In queste ore si è sciolto non senza fatica il rebus delle nomine ai vertici dell’istituzione europea e, tralasciando le analisi di come ci si è arrivati, la nota più che positiva è che per la prima volta, dalla sua nascita, l’Unione Europea vede due donne ai massimi vertici, la tedesca Ursula von der Leyen nominata presidente della Commissione e la francese, oggi Presidente del Fondo Monetario Internazionale, Christine Lagarde verso la guida della Banca Centrale Europea al posto di Mario Draghi, dal prossimo ottobre. Insomma è ormai tempo di fare passi in avanti, comprendendo come il mondo sta mutando, interpretando i problemi che assillano i popoli europei e contemporaneamente guidando (e non farsi guidare appunto) in un cambio che è epocale, non attardarci sul diametro delle vongole, la curvatura dei cetrioli, su quanti agrumi produrre o sull’austerity sempre e comunque.

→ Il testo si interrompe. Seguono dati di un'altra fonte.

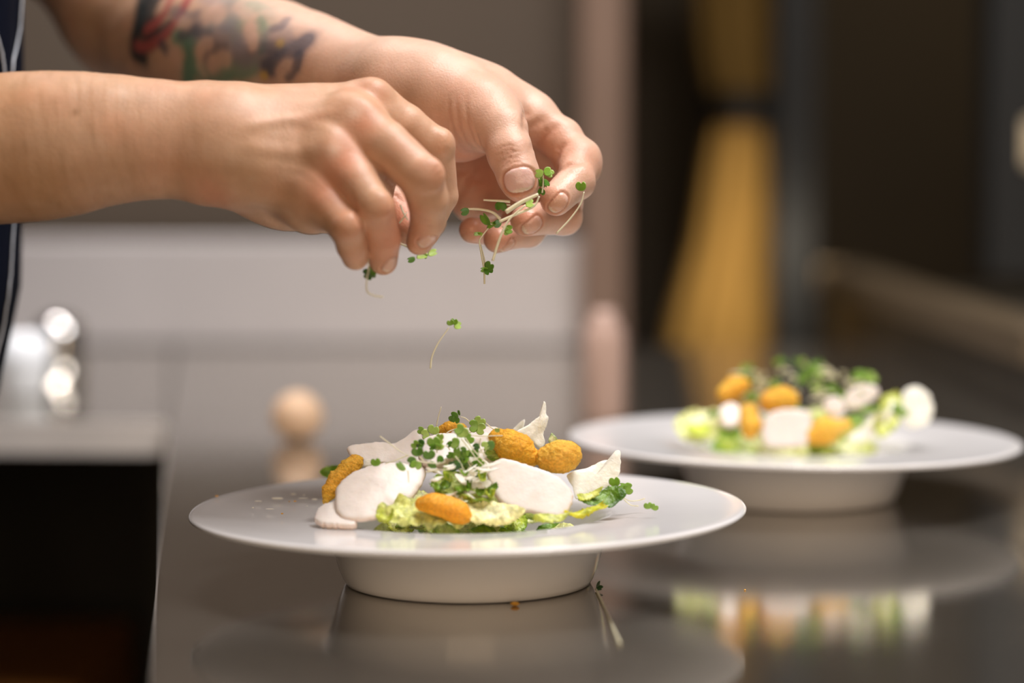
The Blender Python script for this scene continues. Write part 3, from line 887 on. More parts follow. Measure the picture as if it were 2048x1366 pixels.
sleeve_r = cap(ER + (SH_R - ER) * 0.35, SH_R, 0.058, 0.066)
sl0 = P(-70, -330, 1.56)
sleeve_l = cap(sl0, SH_L, 0.060, 0.068)
def shirt(p):
    d = torso(p) - 0.006
    d = np.maximum(d, 0.86 - p[:, 2])
    for g in (sleeve_r, sleeve_l, lambda q: upper_l(q) - .008): d = smin(d, g(p), 0.03)
    return np.maximum(d, -(neckhead(p) - 0.006))
Vs, Fs, Ns = polygonize(shirt, (HX - .28, HY - .42, 0.80), (HX + .28, HY + .44, 1.56), 0.008)
adopt(mesh_obj('shirt', Vs, Fs, M['black']), root)
def trousers(p): return np.maximum(torso(p) - 0.010, np.maximum(p[:, 2] - 0.90, 0.06 - p[:, 2]))
Vs, Fs, Ns = polygonize(trousers, (HX - .22, HY - .28, 0.03), (HX + .24, HY + .28, 0.94), 0.010)
adopt(mesh_obj('trousers', Vs, Fs, M['black']), root)
# apron: follows the belly, the front edge shown at the left of the picture
fr_prof = [(0.55, -0.315), (0.80, -0.305), (0.90, -0.298), (0.93, -0.293), (0.970, -0.2845), (0.996, -0.2785), (1.0185, -0.2735), (1.035, -0.2700), (1.08, -0.2685), (1.16, -0.2665), (1.20, -0.2655), (1.30, -0.272), (1.40, -0.30)]
vs = []; nz, ny = 80, 60
zs = np.linspace(0.55, 1.40, nz); fx = np.interp(zs, [a for a, b in fr_prof], [b for a, b in fr_prof]) 
halfw = np.interp(zs, [0.55, .95, 1.15, 1.3, 1.40], [.20, .20, .185, .13, .11])
for s_ in (0, 1):
    for i in range(nz):
        for j in range(ny):
            u = -1 + 2 * j / (ny - 1)
            x = fx[i] - 0.19 * abs(u)**2.3 - s_ * 0.004
            vs.append((x + .0015 * math.sin(u * 25 + zs[i] * 9), HY - .03 + u * halfw[i], zs[i]))
fs = []
nn = nz * ny
for i in range(nz - 1):
    for j in range(ny - 1):
        a = i*ny + j
        fs.append((a, a+1, a+ny+1, a+ny)); fs.append((nn+a, nn+a+ny, nn+a+ny+1, nn+a+1))
for i in range(nz - 1):
    for j in (0, ny - 1):
        a = i*ny + j; q = (a, a+ny, nn+a+ny, nn+a); fs.append(q if j == 0 else q[::-1])
for j in range(ny - 1):
    for i in (0, nz - 1):
        a = i*ny + j; q = (a, nn+a, nn+a+1, a+1); fs.append(q if i == 0 else q[::-1])
ap = adopt(mesh_obj('apron', vs, fs, M['navy']), root)
def apron_pt(u, z, off=.0012):
    x = np.interp(z, zs, fx) - 0.19 * abs(u)**2.3 + .0015 * math.sin(u*25 + z*9)
    return np.array([x + off, HY - .03 + u * np.interp(z, zs, halfw), z])
def trim_line(pairs):
    """piping sewn along the apron: rows of (height on picture, distance in from the edge)"""
    out = []
    for py in np.linspace(pairs[0][0], pairs[-1][0], 60):
        px = float(np.interp(py, [q[0] for q in pairs], [q[1] for q in pairs]))
        z = CAM[2] - (py - 278) * 1.36 / FPX
        for u in np.linspace(-.8, .9, 400):
            w_ = apron_pt(u, z)
            if proj(w_)[0] >= px: break
        out.append(w_)
    return out
for prs in ([(-150, 50), (0, 44), (60, 40), (130, 26), (260, 20), (445, 27), (560, 20), (640, 8), (700, -6), (800, -30)], [(60, -12), (110, 3), (150, 9), (230, 9)]):
    v, f = tube_geo(trim_line(prs), 0.0006, 6)
    mesh_obj('piping', v, f, M['piping'], ap)
def hair_sdf(p): return np.maximum(ell((HX + .03, HY, 1.69), (.108, .085, .115))(p), -(ell((HX + .10, HY, 1.63), (.085, .09, .10))(p)))
Vs, Fs, Ns = polygonize(hair_sdf, (HX - .12, HY - .12, 1.52), (HX + .2, HY + .12, 1.84), 0.006)
adopt(mesh_obj('hair', Vs, Fs, M['hair']), root)
for sy in (-.11, .11):
    f = union([ell((HX + .05, HY + sy, 0.04), (.14, .048, .038)), ell((HX - .03, HY + sy, 0.07), (.06, .045, .06))], .03)
    f2 = lambda p, f=f: np.maximum(f(p), 0.001 - p[:, 2])
    Vs, Fs, Ns = polygonize(f2, (HX - .14, HY + sy - .08, -0.02), (HX + .24, HY + sy + .08, .16), 0.008)
    adopt(mesh_obj('shoe', Vs, Fs, M['black']), root)
# ------------------------------------------------------------------ food
def rayplane(px, py, c, n):
    r = FW + (px - 1024) / FPX * RT + (683 - py) / FPX * UP
    return CAM + r * (((c - CAM) @ n) / (r @ n))


def facing(lean, yaw=0.0):
    """normal of a slab leaning back from the camera by `lean` degrees and turned by `yaw`"""
    l = math.radians(lean); y = math.radians(yaw)
    n = math.cos(l) * (-FW) + math.sin(l) * UP
    n = n * math.cos(y) + RT * math.sin(y)
    return n / np.linalg.norm(n)


def loop_px(outline, M_=72, rag=0.0, seed=1):
    p = [np.array(q, float) for q in outline]; n = len(p); out = []
    for i in range(n):
        a, b, c, d = p[i-1], p[i], p[(i+1) % n], p[(i+2) % n]
        for t in np.arange(8) / 8:
            out.append(0.5 * ((2*b) + (-a + c)*t + (2*a - 5*b + 4*c - d)*t*t + (-a + 3*b - 3*c + d)*t**3))
    out = np.array(out); L = np.r_[0, np.cumsum(np.linalg.norm(np.diff(np.r_[out, out[:1]], axis=0), axis=1))]
    s = np.linspace(0, L[-1], M_, endpoint=False); o2 = np.r_[out, out[:1]]
    r = np.stack([np.interp(s, L, o2[:, 0]), np.interp(s, L, o2[:, 1])], 1)
    if rag:
        rs = np.random.RandomState(seed); c = r.mean(0); v = r - c; v /= np.linalg.norm(v, axis=1)[:, None] + 1e-6
        k = rs.uniform(-1, 1, M_); k = 0.6 * k + 0.4 * np.roll(k, 1)
        r = r + v * (k * rag)[:, None]
    return r


def slab(name, m, outline, c_px, n, th, bend=0.0, bump=0.0004, ruffle=0.0, ruf_k=260, rag=0.0, seed=1, rings=12, M_=84, colf=None, flatp=6, root=None, bend_ax=0):
    c = P(*c_px) if len(c_px) == 3 and not isinstance(c_px, np.ndarray) else c_px
    o = loop_px(outline, M_, rag, seed)
    O = np.array([rayplane(x, y, c, n) for x, y in o])
    cc = O.mean(0)
    u = np.cross(UP, n); u /= np.linalg.norm(u); v = np.cross(n, u)
    ss = 1 - (1 - np.linspace(0, 1, rings))**2.0
    vs = []
    sz = np.abs((O - cc) @ u).max(); sv = np.abs((O - cc) @ v).max()
    allp = []
    S_ = []
    for side in (1, -1):
        for s in ss:
            if side == -1 and s >= 0.9999: continue
            for q in O:
                allp.append(cc + (q - cc) * s); S_.append((side, s))
    A = np.array(allp); S2 = np.array(S_)
    side = S2[:, 0]; s = S2[:, 1]
    off = side * th / 2 * (1 - np.clip(s, 0, 1)**flatp)**0.5
    lu = (A - cc) @ u / sz; lv = (A - cc) @ v / sv
    off += bend * ((lu if bend_ax == 0 else lv)**2)
    off += bump * waves(A, 420, seed + 5) + bump * 1.5 * waves(A, 150, seed + 6)
    if ruffle: off += ruffle * waves(A, ruf_k, seed + 9) * (0.25 + 0.75 * s**2)
    Vv = A + off[:, None] * n
    M2 = len(O); R1 = rings; R2 = rings - 1
    fs = []
    for i in range(R1 - 1):
        for j in range(M2):
            j2 = (j + 1) % M2; fs.append((i*M2 + j, (i+1)*M2 + j, (i+1)*M2 + j2, i*M2 + j2))
    base = R1 * M2
    for i in range(R2 - 1):
        for j in range(M2):
            j2 = (j + 1) % M2; fs.append((base + i*M2 + j, base + i*M2 + j2, base + (i+1)*M2 + j2, base + (i+1)*M2 + j))
    for j in range(M2):   # join back to the rim
        j2 = (j + 1) % M2; fs.append((base + (R2-1)*M2 + j, base + (R2-1)*M2 + j2, (R1-1)*M2 + j2, (R1-1)*M2 + j))
    # merge the coincident centre ring by collapsing it onto its mean
    for b in (0, base):
        Vv[b:b+M2] = Vv[b:b+M2].mean(0)
    col = colf(lu, lv, s, A) if colf else None
    return mesh_obj(name, Vv, fs, m, col=col)


def chick_col(lu, lv, s, A):
    base = np.array([0.90, 0.82, 0.77]); edge = np.array([0.74, 0.50, 0.36]); t = np.clip((s - 0.94) / 0.06, 0, 1) * 0.5 + np.clip(waves(A, 300, 3) - 1.0, 0, 1) * .15
    return base * (1 - t[:, None]) + edge * t[:, None]


def chicken(label, outline, c_px, lean, yaw=0, th=0.006, bend=0.0, seed=1, group=None, **k):
    return tag(slab('chicken_slice', M['chicken'], outline, c_px, facing(lean, yaw), th, bend, bump=0.00012, rag=1.8, seed=seed, colf=chick_col, flatp=22, rings=16, M_=110, **k), label, 'chicken', group)


def parmesan(label, outline, c_px, lean, yaw=0, th=0.0016, bend=0.004, seed=1, rag=1.5, group=None, **k):
    return tag(slab('parmesan_shaving', M['parmesan'], outline, c_px, facing(lean, yaw), th, bend, bump=0.0002, rag=rag, seed=seed, **k), label, 'cheese', group)


def lettuce_col(pale, green, seed, k=1.5):
    pale = np.array(pale[:3]); green = np.array(green[:3])
    def f(lu, lv, s, A):
        t = np.clip(s**k * 0.9 + 0.25 * waves(A, 160, seed), 0, 1)
        vein = np.clip(1 - np.abs(np.sin(lu * 9 + lv * 3)) * 6, 0, 1) * 0.35
        t = np.clip(t - vein, 0, 1)
        return pale * (1 - t[:, None]) + green * t[:, None]
    return f


PALEG = lin(236, 236, 190); YG = lin(190, 200, 70); MG = lin(120, 155, 40); DG = lin(58, 92, 22); LG = lin(214, 222, 130)


def lettuce(label, outline, c_px, lean, yaw=0, pale=PALEG, green=YG, ruffle=0.0018, ruf_k=240, bend=0.003, seed=1, group=None, th=0.0009, rag=3.0, **k):
    return tag(slab('lettuce_leaf', M['lettuce'], outline, c_px, facing(lean, yaw), th, bend, bump=0.0003, ruffle=ruffle, ruf_k=ruf_k, rag=rag, seed=seed,
                    colf=lettuce_col(pale, green, seed), rings=14, M_=110, flatp=8, **k), label, 'lettuce', group)


def golden(label, joints, seed=1, rough=0.00022, tone=(254, 200, 66), h=0.0006, k=0.004, group=None, flatten=None):
    f = union([seg(joints[i], joints[i+1]) for i in range(len(joints) - 1)], k)
    pts = [P(*j[:3]) for j in joints]; r = max(j[3] * j[2] / FPX for j in joints)
    lo, hi = bounds(pts, r + 0.003)
    V, Fc, N = polygonize(f, lo, hi, h)
    w_ = waves(V, 900, seed, 14); w2 = waves(V, 2200, seed + 1, 14); w3 = waves(V, 160, seed + 2, 8)
    V = V + N * (rough * (0.9 * np.clip(w_, -1, 2) + 0.9 * w2) + 0.0007 * w3)[:, None]
    c = np.array(lin(*tone)[:3]); dk = np.array(lin(228, 138, 14)[:3]); lt = np.array(lin(253, 212, 110)[:3])
    t = np.clip(0.5 + 0.35 * w3 + 0.2 * w_, 0, 1)
    col = mix(np.repeat(c[None], len(V), 0), dk, 0.5 * t); col = mix(col, lt, np.clip(-0.4 * w3 + .2 * w2 - 0.1, 0, 0.7))
    return tag(mesh_obj('breaded_crouton', V, Fc, M['crumb'], col=col), label, 'crouton', group)


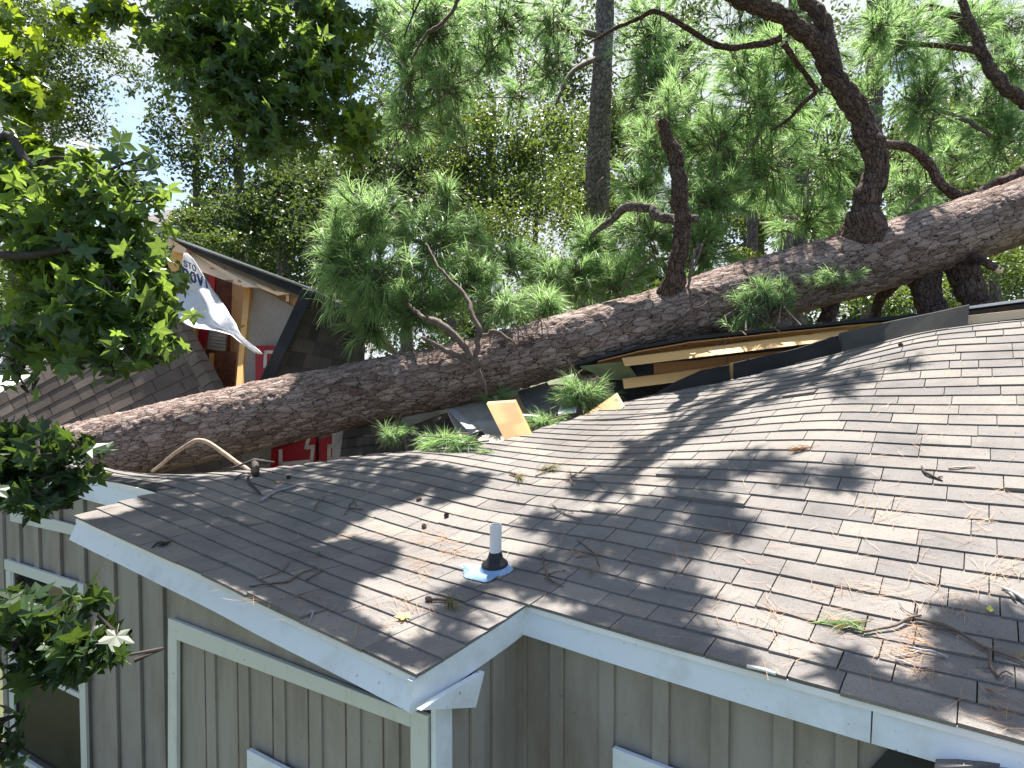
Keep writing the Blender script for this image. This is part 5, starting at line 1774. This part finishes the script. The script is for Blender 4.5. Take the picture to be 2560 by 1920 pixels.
t = stand('thin bare-stemmed tree, first from the pale sky gap, behind the wrecked wing', (492, 560), (488, 180), 19, .10, .075, name='slender_tree')
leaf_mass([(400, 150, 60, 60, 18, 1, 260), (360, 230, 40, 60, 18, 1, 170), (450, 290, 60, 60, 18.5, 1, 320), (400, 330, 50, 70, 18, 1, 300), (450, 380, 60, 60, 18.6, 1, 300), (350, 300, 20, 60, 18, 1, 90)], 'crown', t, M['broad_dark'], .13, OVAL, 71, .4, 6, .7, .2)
t = stand('straight dark-trunked tree just right of the slender tree, behind the raised header', (600, 560), (588, 120), 18, .14, .11, name='slender_tree')
leaf_mass([(500, 330, 60, 60, 17.5, 1, 330), (560, 270, 80, 60, 17.5, 1, 330), (600, 400, 90, 70, 17, 1, 700), (560, 470, 110, 70, 16.5, 1, 900), (650, 520, 70, 90, 16, 1, 700), (470, 520, 80, 60, 16.5, 1, 500)], 'crown', t, M['broad_dark'], .13, OVAL, 72, .4, 8, .7, .2)
t = stand('dark trunk, farther of the close pair right of the straight dark tree', (698, 470), (692, 300), 20, .13, .11, name='slender_tree')
leaf_mass([(640, 360, 70, 60, 19, 1, 420), (640, 440, 60, 60, 18, 1, 420), (580, 200, 70, 80, 20, 1, 200)], 'crown', t, M['broad_dark'], .13, OVAL, 73, .4, 6, .7, .2)
t = stand('dark trunk, nearer of the close pair right of the straight dark tree', (722, 520), (732, 300), 19.5, .14, .11, name='slender_tree')
leaf_mass([(700, 400, 60, 80, 18, 1, 420), (680, 470, 60, 80, 17, 1, 420)], 'crown', t, M['broad_dark'], .13, OVAL, 74, .4, 6, .7, .2)

t = stand('tree with fine dark leaves at the upper left beyond the bright sweetgum sprays', (60, 700), (100, 60), 13, .2, .12, name='oak_tree', ztop=0)
leaf_mass([(110, 90, 110, 90, 12, 1, 1300), (60, 190, 70, 100, 12, 1, 700), (170, 190, 60, 60, 12, .8, 460), (190, 270, 45, 50, 12, .7, 300), (230, 110, 60, 30, 12, .7, 220), (280, 150, 50, 30, 12, .6, 160), (120, 280, 40, 40, 12, .6, 120), (40, 20, 130, 50, 12, .8, 500)],
          'crown', t, M['broad_dark'], .075, OVAL, 75, .4, 10, .7, .16)
t = stand('shaded bushy tree behind the left sweetgum leaves', (40, 900), (50, 500), 13.5, .14, .1, name='oak_tree', ztop=0)
leaf_mass([(60, 560, 110, 110, 13, 1, 900), (150, 640, 80, 60, 13, 1, 450), (20, 430, 60, 80, 13, 1, 350), (310, 610, 60, 60, 14, 1, 260)], 'crown', t, M['broad'], .09, OVAL, 76, .4, 5, .7, .18)

t = stand('broad vine-hung tree with yellow-green leaves rising behind the needle tufts in the centre', (1215, 640), (1230, 300), 15, .15, .1, name='vine_covered_tree', ztop=0)
leaf_mass([(1040, 260, 110, 60, 14.5, 1.2, 900), (1130, 330, 120, 90, 14, 1.2, 1400), (1000, 360, 110, 100, 14.2, 1.2, 1300), (1200, 270, 80, 70, 14.5, 1, 600), (1080, 440, 140, 80, 13.6, 1, 1300)], 'crown', t, M['broad'], .095, OVAL, 77, .45, 8, .75, .17)
t = stand('lower leafy tree left of the vine-hung tree, dark inside', (1010, 640), (1000, 330), 14, .13, .1, name='vine_covered_tree', ztop=0)
leaf_mass([(870, 300, 80, 80, 14, 1, 800), (880, 390, 80, 80, 13.6, 1, 800), (930, 460, 90, 70, 13, 1, 800), (840, 230, 60, 60, 14.5, 1, 420)], 'crown', t, M['broad_dark'], .095, OVAL, 78, .45, 6, .75, .17)
t = stand('low shrubby tree with pale yellowish leaves just above the trunk in the centre', (1330, 720), (1340, 560), 10.5, .06, .04, name='young_tree', ztop=0)
leaf_mass([(1110, 530, 90, 70, 10, .7, 700), (1180, 590, 90, 60, 9.5, .6, 700), (1070, 480, 80, 50, 10.5, .7, 500), (1230, 480, 60, 80, 11, .7, 420), (1210, 400, 60, 80, 12, .7, 420)], 'crown', t, M['broad'], .062, OVAL, 79, .5, 8, .75, .12)
t = stand('small lime-yellow bush peeping over the trunk near the upright limb', (1855, 690), (1860, 620), 8.6, .02, .012, name='bush', cat='bush', ztop=0)
leaf_mass([(1600, 553, 36, 22, 8.5, .15, 130), (1640, 560, 20, 16, 8.5, .1, 40)], 'crown', t, M['broad_lime'], .05, OVAL, 80, .6, 3)
t = stand('light green shrub at the foot of the slender trees beside the far house', (480, 640), (482, 560), 16, .04, .02, name='bush', cat='bush', ztop=0)
leaf_mass([(410, 475, 45, 30, 15.5, .5, 330), (470, 520, 70, 30, 15, .5, 330)], 'crown', t, M['broad'], .09, OVAL, 81, .6, 4)
for (xb, xt, rr_, lab) in ((1880, 1886, .125, 'slimmest of three grey pine trunks left of the big curved limb'), (1965, 1978, .17, 'thick leaning grey pine trunk, middle one of three left of the big curved limb'),
                           (2000, 2006, .16, 'grey pine trunk closest to the big curved limb, third of three')):
    t = stand(lab, (xb, 640), (xt, 240), 15 if xb < 1900 else 14.5, rr_, rr_ * .85)
    cx = xb / 1.1573
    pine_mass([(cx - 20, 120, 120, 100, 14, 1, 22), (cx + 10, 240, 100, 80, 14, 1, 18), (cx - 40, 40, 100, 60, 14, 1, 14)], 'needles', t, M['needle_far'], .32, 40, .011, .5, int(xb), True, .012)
t = stand('tall pine trunk at the top right seen between the forked limb and the right-hand branch', (2180, 520), (2186, 40), 13, .17, .15)
pine_mass([(1930, 40, 90, 60, 12.5, .8, 22), (2050, 120, 110, 90, 12.5, .8, 30), (2180, 60, 90, 90, 12.5, .8, 26), (2150, 240, 90, 90, 12.5, .8, 26)], 'needles', t, M['needle_far'], .3, 42, .0095, .5, 91, True, .012)
t = stand('bushy green tree behind the slim grey trunks', (1900, 700), (1905, 500), 18, .1, .08, name='oak_tree', ztop=0)
leaf_mass([(1620, 480, 90, 70, 17, 1, 800), (1720, 470, 90, 80, 17.5, 1, 800), (1560, 420, 80, 90, 18, 1, 600), (1800, 420, 90, 90, 18, 1, 600), (1670, 390, 110, 90, 18.5, 1, 700)], 'crown', t, M['broad'], .12, OVAL, 82, .5, 6, .75, .2)
t = stand('shaded leafy tree below the right end of the trunk', (2480, 900), (2490, 640), 11, .1, .08, name='oak_tree', ztop=0)
leaf_mass([(2130, 570, 110, 50, 10, .7, 700), (2000, 620, 90, 40, 9.5, .6, 420), (1880, 630, 90, 36, 9.2, .6, 420), (1760, 640, 60, 30, 9, .5, 220), (2180, 480, 80, 60, 11, .8, 420), (1980, 560, 70, 30, 10.5, .8, 220)], 'crown', t, M['broad'], .065, OVAL, 83, .5, 5, .75, .12)
t = stand('tall leafy tree behind the forked limb', (2080, 640), (2090, 300), 19, .16, .12, name='oak_tree', ztop=0)
leaf_mass([(1880, 330, 100, 110, 18, 1.2, 900), (1820, 180, 80, 70, 18.5, 1.2, 380), (2030, 400, 120, 80, 18, 1, 800), (2170, 400, 90, 80, 18, 1, 600), (1740, 250, 60, 70, 18, 1, 260)], 'crown', t, M['broad_dark'], .13, OVAL, 84, .45, 6, .75, .22)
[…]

Già un grande europeista come Alcide De Gasperi nel discorso tenuto al Consiglio Europeo del 1951, a Strasburgo affermò: “Se noi costruiremo soltanto amministrazioni comuni, senza una volontà politica superiore vivificata da un organismo centrale, potrebbe anche apparire ad un certo momento una sovrastruttura superflua e forse anche oppressiva quale appare in certi periodi del suo declino il Sacro Romano Impero. In questo caso le nuove generazioni, prese dalla spinta più ardente del loro sangue e della loro terra, guarderebbero alla costruzione europea come ad uno strumento di imbarazzo ed oppressione”. Sta tutto qui la sfida dell’oggi che guarda al domani, diceva Jean Monnet, “non c’è futuro per i popoli europei se non nell’Unione” ma soprattutto “niente è possibile senza gli uomini, e niente dura senza le Istituzioni.”